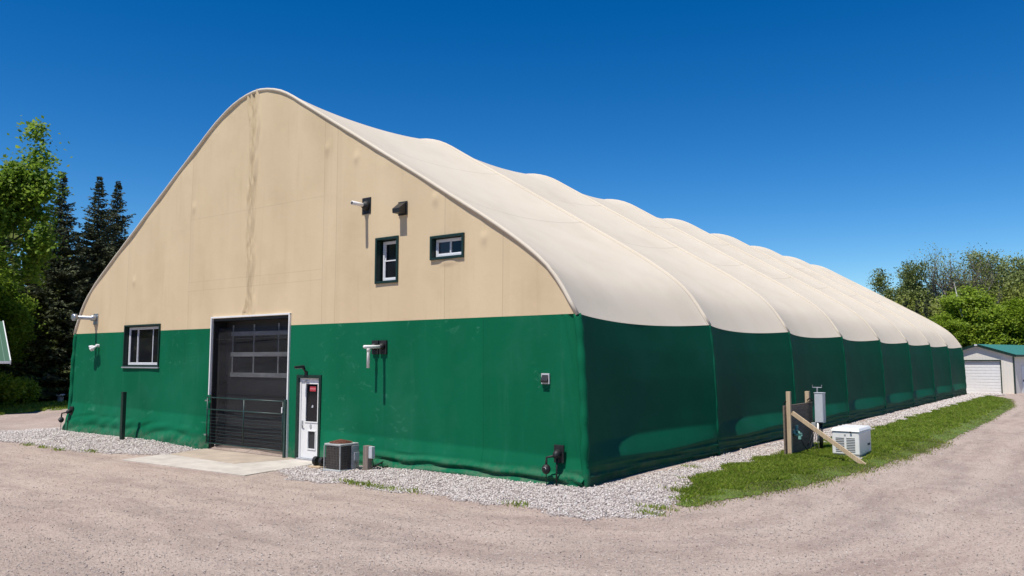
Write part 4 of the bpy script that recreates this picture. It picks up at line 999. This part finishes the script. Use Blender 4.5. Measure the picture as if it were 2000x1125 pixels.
C_(bare, 2000, 90, 5.2, 1.0, 'leafless grey tree at the right border above the garage roof')
young = R_(deciduous('maple_tree', 61, 9.8, .85, bright_m, .26, 24, 'brightest yellow green maple directly above the garage gable', cl=.40, first=.14, levels=4, keep=.6, rad=3.0, group=G_R, flat=1.0), 1916, 74)
C_(young, 1866, 74, 1.4, .72, 'lower yellow green maple at the end of the arena roof')
C_(young, 1972, 74, 2.9, .85, 'yellow green maple above the garage roof, right of the brightest one')
C_(young, 2020, 73, 4.4, .95, 'yellow green maple just past the right border')
oli = R_(deciduous('broadleaf_tree', 71, 8.9, .75, olive_m, .26, 42, 'olive green tree standing between the bare trees and the arena roof', cl=.7, first=.12, group=G_R, rad=3.0), 1806, 82)
C_(oli, 1850, 86, 1.0, .80, 'olive green tree below the tallest bare tree')
C_(oli, 1775, 84, 2.0, .85, 'olive green tree closest to the arena roof line')
C_(oli, 1992, 82, 3.0, 1.15, 'olive green tree at the right border behind the yellow green maples')
C_(oli, 1940, 84, 4.4, .9, 'olive green tree behind the brightest maple')
C_(oli, 1890, 86, 5.4, .82, 'olive green tree left of the brightest maple')
C_(oli, 2045, 80, .4, 1.1, 'olive green tree outside the right border')
C_(oli, 1740, 90, .4, .9, 'olive green tree mostly hidden by the arena roof')
dk = R_(spruce(15, 8.5, 1.9, spruce_m, 'small dark spruce among the olive trees beyond the arena roof', 24, .05, G_R, .34, .6), 1812, 76)
C_(dk, 1793, 79, 1.0, 1.0, 'dark spruce left of the small one beyond the arena roof')
C_(dk, 1770, 82, 2.0, 1.05, 'dark spruce nearest the arena roof line')
C_(dk, 1838, 78, 3.0, .85, 'dark spruce where the arena roof bends down')
C_(dk, 1745, 82, 4.0, 1.0, 'dark spruce peeking over the arena roof')
C_(dk, 1990, 92, 4.4, 1.0, 'dark spruce in the shade above the garage roof at the border')
C_(dk, 1930, 92, 5.4, .95, 'dark spruce in the shade behind the brightest maple')
bx_, by_ = spot(1874, 75)
bt = thing('birch_snag', (bx_, by_, -.1), 'white leaning birch trunk standing out against the green leaves', 'tree', None)
tubes_mesh('trunk', [(np.array([.9, -.2, 0]), np.array([.3, 0, 6.2]), .10, .09), (np.array([.3, 0, 6.2]), np.array([-.1, .1, 8.2]), .09, .07), (np.array([-.1, .1, 8.2]), np.array([-.35, .2, 9.9]), .07, .02)], birch_m, bt)
# undergrowth that closes the woods
def mass(name, pts, n, hgt, m, label, leaf=.4, seed=5):
    rg = np.random.default_rng(seed); P = []
    for (x, y, rr, h) in pts:
        k = int(n * rr * rr); q = rg.normal(0, 1, (k, 2)) * rr * .5; z = h * rg.uniform(0, 1, k) ** .8 * np.exp(-(q ** 2).sum(1) / (rr * rr * 1.2))
        P.append(np.stack([x + q[:, 0], y + q[:, 1], z + gz(x + q[:, 0], y + q[:, 1])], 1))
    V = np.concatenate(P); o = leaves_mesh(name, V, leaf, m, None, .6, .7, rg); return tag(o, label, 'undergrowth', kind='stuff')
pr = []
rg = np.random.default_rng(9)
for px in range(1720, 2110, 12): 
    for dep in (78, 88, 97): x, y = spot(px + rg.uniform(-5, 5), dep + rg.uniform(-2, 2)); pr.append((x, y, 2.2, rg.uniform(2.5, 5.0) * dep / 85))
mass('undergrowth', pr, 130, 4, olive_m, 'tangled olive undergrowth filling the woods behind the garage', .45)
pr = []
for k in range(34): pr.append((-50.5 + rg.uniform(-2, 2), -8 + k * 1.0, 2.2, rg.uniform(4, 8.0)))
mass('woods', pr, 150, 6, spruce_m, 'dark shaded woods behind the row of spruces at the left', .5, 6)

# woods that ring the yard on the sides the photo does not show: they close the horizon and darken the reflections
pr = []
for k in range(84):
    a = R(-196 + k * 3.0); q = 66 + 8 * math.sin(k * 1.9); pr.append((5 + q * math.cos(a), 5 + q * math.sin(a), 5.5, 11 + 3 * math.sin(k * 2.7)))
mass('woods', pr, 14, 6, olive_m, 'olive green woods across the yard behind the viewpoint', 1.3, 8)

┄┄┄┄┄┄

**DIRECTION:** Each line of the data is to be duplicated exactly; pictures stay out of the copy.

**EXERCISE ANSWER:**
Write part 4 of the bpy script that recreates this picture. It picks up at line 999. This part finishes the script. Use Blender 4.5. Measure the picture as if it were 2000x1125 pixels.
C_(bare, 2000, 90, 5.2, 1.0, 'leafless grey tree at the right border above the garage roof')
young = R_(deciduous('maple_tree', 61, 9.8, .85, bright_m, .26, 24, 'brightest yellow green maple directly above the garage gable', cl=.40, first=.14, levels=4, keep=.6, rad=3.0, group=G_R, flat=1.0), 1916, 74)
C_(young, 1866, 74, 1.4, .72, 'lower yellow green maple at the end of the arena roof')
C_(young, 1972, 74, 2.9, .85, 'yellow green maple above the garage roof, right of the brightest one')
C_(young, 2020, 73, 4.4, .95, 'yellow green maple just past the right border')
oli = R_(deciduous('broadleaf_tree', 71, 8.9, .75, olive_m, .26, 42, 'olive green tree standing between the bare trees and the arena roof', cl=.7, first=.12, group=G_R, rad=3.0), 1806, 82)
C_(oli, 1850, 86, 1.0, .80, 'olive green tree below the tallest bare tree')
C_(oli, 1775, 84, 2.0, .85, 'olive green tree closest to the arena roof line')
C_(oli, 1992, 82, 3.0, 1.15, 'olive green tree at the right border behind the yellow green maples')
C_(oli, 1940, 84, 4.4, .9, 'olive green tree behind the brightest maple')
C_(oli, 1890, 86, 5.4, .82, 'olive green tree left of the brightest maple')
C_(oli, 2045, 80, .4, 1.1, 'olive green tree outside the right border')
C_(oli, 1740, 90, .4, .9, 'olive green tree mostly hidden by the arena roof')
dk = R_(spruce(15, 8.5, 1.9, spruce_m, 'small dark spruce among the olive trees beyond the arena roof', 24, .05, G_R, .34, .6), 1812, 76)
C_(dk, 1793, 79, 1.0, 1.0, 'dark spruce left of the small one beyond the arena roof')
C_(dk, 1770, 82, 2.0, 1.05, 'dark spruce nearest the arena roof line')
C_(dk, 1838, 78, 3.0, .85, 'dark spruce where the arena roof bends down')
C_(dk, 1745, 82, 4.0, 1.0, 'dark spruce peeking over the arena roof')
C_(dk, 1990, 92, 4.4, 1.0, 'dark spruce in the shade above the garage roof at the border')
C_(dk, 1930, 92, 5.4, .95, 'dark spruce in the shade behind the brightest maple')
bx_, by_ = spot(1874, 75)
bt = thing('birch_snag', (bx_, by_, -.1), 'white leaning birch trunk standing out against the green leaves', 'tree', None)
tubes_mesh('trunk', [(np.array([.9, -.2, 0]), np.array([.3, 0, 6.2]), .10, .09), (np.array([.3, 0, 6.2]), np.array([-.1, .1, 8.2]), .09, .07), (np.array([-.1, .1, 8.2]), np.array([-.35, .2, 9.9]), .07, .02)], birch_m, bt)
# undergrowth that closes the woods
def mass(name, pts, n, hgt, m, label, leaf=.4, seed=5):
    rg = np.random.default_rng(seed); P = []
    for (x, y, rr, h) in pts:
        k = int(n * rr * rr); q = rg.normal(0, 1, (k, 2)) * rr * .5; z = h * rg.uniform(0, 1, k) ** .8 * np.exp(-(q ** 2).sum(1) / (rr * rr * 1.2))
        P.append(np.stack([x + q[:, 0], y + q[:, 1], z + gz(x + q[:, 0], y + q[:, 1])], 1))
    V = np.concatenate(P); o = leaves_mesh(name, V, leaf, m, None, .6, .7, rg); return tag(o, label, 'undergrowth', kind='stuff')
pr = []
rg = np.random.default_rng(9)
for px in range(1720, 2110, 12): 
    for dep in (78, 88, 97): x, y = spot(px + rg.uniform(-5, 5), dep + rg.uniform(-2, 2)); pr.append((x, y, 2.2, rg.uniform(2.5, 5.0) * dep / 85))
mass('undergrowth', pr, 130, 4, olive_m, 'tangled olive undergrowth filling the woods behind the garage', .45)
pr = []
for k in range(34): pr.append((-50.5 + rg.uniform(-2, 2), -8 + k * 1.0, 2.2, rg.uniform(4, 8.0)))
mass('woods', pr, 150, 6, spruce_m, 'dark shaded woods behind the row of spruces at the left', .5, 6)

# woods that ring the yard on the sides the photo does not show: they close the horizon and darken the reflections
pr = []
for k in range(84):
    a = R(-196 + k * 3.0); q = 66 + 8 * math.sin(k * 1.9); pr.append((5 + q * math.cos(a), 5 + q * math.sin(a), 5.5, 11 + 3 * math.sin(k * 2.7)))
mass('woods', pr, 14, 6, olive_m, 'olive green woods across the yard behind the viewpoint', 1.3, 8)